DATA EXCERPT:
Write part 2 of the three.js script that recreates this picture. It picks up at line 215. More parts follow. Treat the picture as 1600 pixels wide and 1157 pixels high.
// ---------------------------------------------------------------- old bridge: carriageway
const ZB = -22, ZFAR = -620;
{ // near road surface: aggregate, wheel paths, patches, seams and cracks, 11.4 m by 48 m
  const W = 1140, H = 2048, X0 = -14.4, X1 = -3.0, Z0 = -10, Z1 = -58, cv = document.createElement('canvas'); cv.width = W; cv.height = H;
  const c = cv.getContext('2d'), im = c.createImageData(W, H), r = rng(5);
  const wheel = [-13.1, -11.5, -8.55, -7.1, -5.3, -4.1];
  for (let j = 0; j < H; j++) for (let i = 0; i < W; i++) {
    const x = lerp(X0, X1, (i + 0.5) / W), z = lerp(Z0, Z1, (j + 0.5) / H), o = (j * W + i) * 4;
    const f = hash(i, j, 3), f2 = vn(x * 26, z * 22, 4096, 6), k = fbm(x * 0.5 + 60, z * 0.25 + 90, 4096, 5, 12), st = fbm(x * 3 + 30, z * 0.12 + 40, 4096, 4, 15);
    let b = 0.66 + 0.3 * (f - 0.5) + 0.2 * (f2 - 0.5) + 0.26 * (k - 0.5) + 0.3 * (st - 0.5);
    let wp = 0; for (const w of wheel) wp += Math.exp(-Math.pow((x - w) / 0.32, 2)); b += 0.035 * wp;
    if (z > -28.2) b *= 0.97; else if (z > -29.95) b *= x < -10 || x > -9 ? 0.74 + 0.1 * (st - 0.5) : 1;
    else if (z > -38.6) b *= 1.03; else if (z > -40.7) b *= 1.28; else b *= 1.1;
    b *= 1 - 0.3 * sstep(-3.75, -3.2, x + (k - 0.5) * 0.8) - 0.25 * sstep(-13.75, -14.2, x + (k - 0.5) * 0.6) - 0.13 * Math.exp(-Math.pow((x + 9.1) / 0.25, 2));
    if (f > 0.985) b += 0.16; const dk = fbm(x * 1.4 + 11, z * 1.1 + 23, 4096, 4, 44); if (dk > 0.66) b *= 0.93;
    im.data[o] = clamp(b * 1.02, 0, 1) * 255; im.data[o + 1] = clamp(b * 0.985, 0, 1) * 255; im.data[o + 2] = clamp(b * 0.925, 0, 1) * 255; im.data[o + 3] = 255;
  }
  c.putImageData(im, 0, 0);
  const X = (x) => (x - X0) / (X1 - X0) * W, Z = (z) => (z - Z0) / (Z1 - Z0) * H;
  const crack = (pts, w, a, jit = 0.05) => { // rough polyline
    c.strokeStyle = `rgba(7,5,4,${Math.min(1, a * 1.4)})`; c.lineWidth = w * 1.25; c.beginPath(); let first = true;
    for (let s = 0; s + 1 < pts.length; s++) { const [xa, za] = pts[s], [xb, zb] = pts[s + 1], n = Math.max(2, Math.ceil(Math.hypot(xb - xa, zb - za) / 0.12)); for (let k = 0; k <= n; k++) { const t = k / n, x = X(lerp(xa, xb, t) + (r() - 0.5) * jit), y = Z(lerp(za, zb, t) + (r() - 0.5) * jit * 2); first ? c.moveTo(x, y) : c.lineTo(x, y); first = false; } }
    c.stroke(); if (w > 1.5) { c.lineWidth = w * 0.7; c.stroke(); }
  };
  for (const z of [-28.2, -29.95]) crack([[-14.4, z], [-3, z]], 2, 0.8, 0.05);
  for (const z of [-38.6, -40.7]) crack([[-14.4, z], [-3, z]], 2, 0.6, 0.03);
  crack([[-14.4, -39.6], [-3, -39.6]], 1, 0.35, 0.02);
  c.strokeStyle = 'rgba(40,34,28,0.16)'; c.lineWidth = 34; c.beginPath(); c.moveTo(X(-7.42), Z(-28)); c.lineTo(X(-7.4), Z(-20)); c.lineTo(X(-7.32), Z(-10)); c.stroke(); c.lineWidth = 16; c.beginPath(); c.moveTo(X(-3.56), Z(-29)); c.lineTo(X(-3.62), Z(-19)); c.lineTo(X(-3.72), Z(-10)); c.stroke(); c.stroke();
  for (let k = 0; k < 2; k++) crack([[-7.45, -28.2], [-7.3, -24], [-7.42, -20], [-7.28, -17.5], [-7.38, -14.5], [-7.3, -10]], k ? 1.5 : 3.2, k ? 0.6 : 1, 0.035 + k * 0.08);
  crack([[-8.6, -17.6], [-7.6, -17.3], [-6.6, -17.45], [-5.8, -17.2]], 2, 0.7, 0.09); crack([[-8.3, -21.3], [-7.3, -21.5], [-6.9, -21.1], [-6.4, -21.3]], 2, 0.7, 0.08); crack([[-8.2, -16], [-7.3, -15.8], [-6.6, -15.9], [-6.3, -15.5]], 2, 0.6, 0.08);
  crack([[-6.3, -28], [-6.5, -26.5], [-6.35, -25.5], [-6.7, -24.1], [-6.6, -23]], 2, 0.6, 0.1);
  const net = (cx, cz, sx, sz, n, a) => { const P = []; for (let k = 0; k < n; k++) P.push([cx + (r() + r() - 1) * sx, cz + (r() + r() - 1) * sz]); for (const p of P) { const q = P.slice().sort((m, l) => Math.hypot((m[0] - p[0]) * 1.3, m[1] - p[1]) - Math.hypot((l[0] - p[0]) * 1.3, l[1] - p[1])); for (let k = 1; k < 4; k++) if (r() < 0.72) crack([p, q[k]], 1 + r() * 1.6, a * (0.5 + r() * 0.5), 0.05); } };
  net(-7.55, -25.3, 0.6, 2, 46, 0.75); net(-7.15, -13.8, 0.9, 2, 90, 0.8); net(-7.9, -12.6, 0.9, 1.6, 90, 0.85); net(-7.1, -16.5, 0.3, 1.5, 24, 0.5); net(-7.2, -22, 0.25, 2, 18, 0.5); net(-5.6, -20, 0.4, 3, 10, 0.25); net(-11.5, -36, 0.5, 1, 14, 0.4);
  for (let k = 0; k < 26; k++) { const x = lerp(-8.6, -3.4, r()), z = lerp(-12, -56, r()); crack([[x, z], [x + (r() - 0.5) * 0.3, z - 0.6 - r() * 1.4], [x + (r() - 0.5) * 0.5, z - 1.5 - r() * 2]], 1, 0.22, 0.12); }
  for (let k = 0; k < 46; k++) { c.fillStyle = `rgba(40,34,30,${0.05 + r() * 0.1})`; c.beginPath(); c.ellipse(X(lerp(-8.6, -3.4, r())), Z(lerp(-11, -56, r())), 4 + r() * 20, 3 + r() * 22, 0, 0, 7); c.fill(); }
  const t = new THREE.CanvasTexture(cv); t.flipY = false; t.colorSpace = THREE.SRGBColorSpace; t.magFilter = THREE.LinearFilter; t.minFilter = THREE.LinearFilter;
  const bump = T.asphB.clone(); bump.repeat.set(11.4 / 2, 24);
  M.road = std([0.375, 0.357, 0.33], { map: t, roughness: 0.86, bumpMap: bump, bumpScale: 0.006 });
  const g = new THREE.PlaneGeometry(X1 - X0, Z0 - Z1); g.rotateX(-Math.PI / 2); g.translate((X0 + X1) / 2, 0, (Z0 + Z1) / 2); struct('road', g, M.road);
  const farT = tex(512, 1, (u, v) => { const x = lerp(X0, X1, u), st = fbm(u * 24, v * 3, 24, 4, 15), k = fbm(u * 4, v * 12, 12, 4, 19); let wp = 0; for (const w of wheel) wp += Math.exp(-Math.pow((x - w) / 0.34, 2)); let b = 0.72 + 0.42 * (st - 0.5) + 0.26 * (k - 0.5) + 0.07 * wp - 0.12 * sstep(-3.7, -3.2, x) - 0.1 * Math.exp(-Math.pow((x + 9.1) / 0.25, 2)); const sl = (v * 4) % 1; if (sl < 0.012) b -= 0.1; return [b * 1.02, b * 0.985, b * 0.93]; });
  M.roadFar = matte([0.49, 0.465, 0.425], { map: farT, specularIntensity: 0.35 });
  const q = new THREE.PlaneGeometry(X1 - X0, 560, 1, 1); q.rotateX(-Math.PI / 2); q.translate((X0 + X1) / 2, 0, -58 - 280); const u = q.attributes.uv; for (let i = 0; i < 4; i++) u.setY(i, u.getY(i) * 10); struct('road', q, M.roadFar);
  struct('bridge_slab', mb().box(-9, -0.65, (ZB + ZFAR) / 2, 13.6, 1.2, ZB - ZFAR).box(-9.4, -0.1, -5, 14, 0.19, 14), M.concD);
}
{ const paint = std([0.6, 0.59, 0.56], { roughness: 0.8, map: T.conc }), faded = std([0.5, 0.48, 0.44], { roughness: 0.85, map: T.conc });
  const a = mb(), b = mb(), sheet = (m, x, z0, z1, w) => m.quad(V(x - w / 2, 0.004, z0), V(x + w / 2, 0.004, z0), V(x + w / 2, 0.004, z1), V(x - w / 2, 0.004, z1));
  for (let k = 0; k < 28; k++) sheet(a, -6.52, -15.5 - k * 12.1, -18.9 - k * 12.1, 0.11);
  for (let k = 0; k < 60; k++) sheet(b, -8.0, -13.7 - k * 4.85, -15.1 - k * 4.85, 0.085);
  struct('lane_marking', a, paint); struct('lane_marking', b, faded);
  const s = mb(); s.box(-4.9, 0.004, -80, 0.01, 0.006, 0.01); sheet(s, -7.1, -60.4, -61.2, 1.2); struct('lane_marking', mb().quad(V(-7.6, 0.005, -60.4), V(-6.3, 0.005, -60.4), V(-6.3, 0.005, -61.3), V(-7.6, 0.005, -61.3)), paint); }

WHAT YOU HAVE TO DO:
Only the lines from the one with "bump, bumpScale: 0.006" up to the one with "farT, specularIntensity: 0.35" should be repeated, both included, exactly as they appear.

OUTPUT BELOW:
  M.road = std([0.375, 0.357, 0.33], { map: t, roughness: 0.86, bumpMap: bump, bumpScale: 0.006 });
  const g = new THREE.PlaneGeometry(X1 - X0, Z0 - Z1); g.rotateX(-Math.PI / 2); g.translate((X0 + X1) / 2, 0, (Z0 + Z1) / 2); struct('road', g, M.road);
  const farT = tex(512, 1, (u, v) => { const x = lerp(X0, X1, u), st = fbm(u * 24, v * 3, 24, 4, 15), k = fbm(u * 4, v * 12, 12, 4, 19); let wp = 0; for (const w of wheel) wp += Math.exp(-Math.pow((x - w) / 0.34, 2)); let b = 0.72 + 0.42 * (st - 0.5) + 0.26 * (k - 0.5) + 0.07 * wp - 0.12 * sstep(-3.7, -3.2, x) - 0.1 * Math.exp(-Math.pow((x + 9.1) / 0.25, 2)); const sl = (v * 4) % 1; if (sl < 0.012) b -= 0.1; return [b * 1.02, b * 0.985, b * 0.93]; });
  M.roadFar = matte([0.49, 0.465, 0.425], { map: farT, specularIntensity: 0.35 });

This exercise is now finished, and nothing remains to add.